The whole process took the equivalent of eight employee-days per month. The agents would then go through their statements, checking the details, before Brittany recovered the balance by direct debit.

Between June and September the ferry operator has to handle up to 3,000 statement queries a month. Any changes would mean the direct debit files would have to be updated manually before any money could be collected.

Apart from the inconvenience and inefficiency, the company has to meet the Banking Automated Clearing System (Bacs) deadline on the 15th of each month.

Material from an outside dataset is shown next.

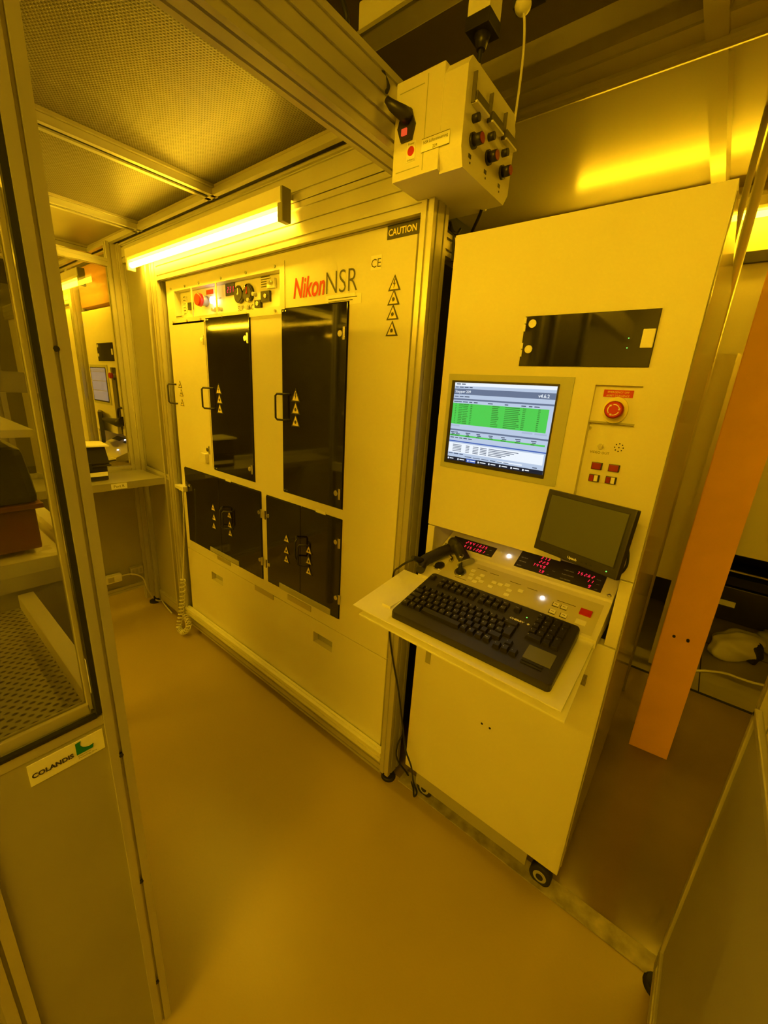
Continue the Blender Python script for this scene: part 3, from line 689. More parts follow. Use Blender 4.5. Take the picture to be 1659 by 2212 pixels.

To speed up the process and improve its cash-flow Brittany introduced an Internet-based information-sharing system called AXSPoint Travel from software firm AXS-One. The company can now publish statements online and agents can access the service via an icon on the company's Internet booking Web site. This means any queries can be handled electronically in real time and the company's direct debit file is updated automatically.

The system still produces a traditional print file each month, but it is published directly on the Internet instead of being printed. This means travel agents get Brittany's statements before those of its rivals. "You're the first in the queue to get the cash," says the firm's accountant Graham Harrison.

Brittany's relationship with AXS-One began in the mid-1990s, when it chose the company's archiving software as a replacement for its microfiche system. When AXS-One approached Brittany at the end of last year with a proposal to solve its accountancy problems the ferry operator did not consider working with another supplier.

Brittany's IT manager, Andy Richings, said the proposal had a number of key benefits, including the fact that Brittany did not have to alter its back-end systems and it was easy to implement. "From our perspective, it was very straightforward indeed," says Richings. "And we can add to it very easily."

A four- to five-week pilot was launched in April, involving two large and four small travel agencies. The company installed two Dell Power Edge servers to run the application and put a link to the statement pages on its main booking Web site.

Richings says some changes were made to the look and feel of it, following some helpful feedback from the agents, but the general impression was that it was very user friendly, he says.

The system went live in May and is now available to agents who want to use it. Richings says there have been no real teething problems and "from an IT perspective, it has been a transparent implementation".

In terms of price, Harrison says it was surprisingly competitive and extremely good for both parties, even though Brittany had to invest in the two Internet servers.

As well as the time savings, the system has led to some significant cost savings. The price of sending paper statements, which are about 20 pages long and sent out in duplicate, is between £1 and £1.50 each.

"It was a fairly archaic system and that's why we moved it forward," says Harrison.

But the real saving, he says, is improved credit control. Having the money in the bank sooner is a big win for the company. Another benefit is flexibility. Brittany could send out statements every two weeks or even weekly if it wanted to, without making changes to the back-end system.

Harrison says there are savings and benefits on the agents' side as well. "We're not saying it's good for us and you have to accept it," he says. But any new agents will have to adopt the system in order to get onto the company's ledger.

He says the goal is to have 70% of its ledger using the system by next summer, increasing to 90% by the end of 2003. Although Harrison admits that some smaller agents may not have the technical ability to use it, he says, "For bigger ones like Thomas Cook, it's what they're looking for, what they're asking for."

The next hurdle for Brittany will be migrating its legacy-based back-end systems from open virtual memory system (VMS) to Solaris.

"In this marketplace, everybody is very lean - there's not a lot of fat about," says Harrison. "You have to stay ahead of your competitors and you have to continue moving forward."

Sailing out of stormy waters

Problem:
Ferry operator Brittany was experiencing cash-flow problems due to its labour intensive, paper-based payments system

Solution:
It adopted an Internet-based information sharing system from software firm AXS-One.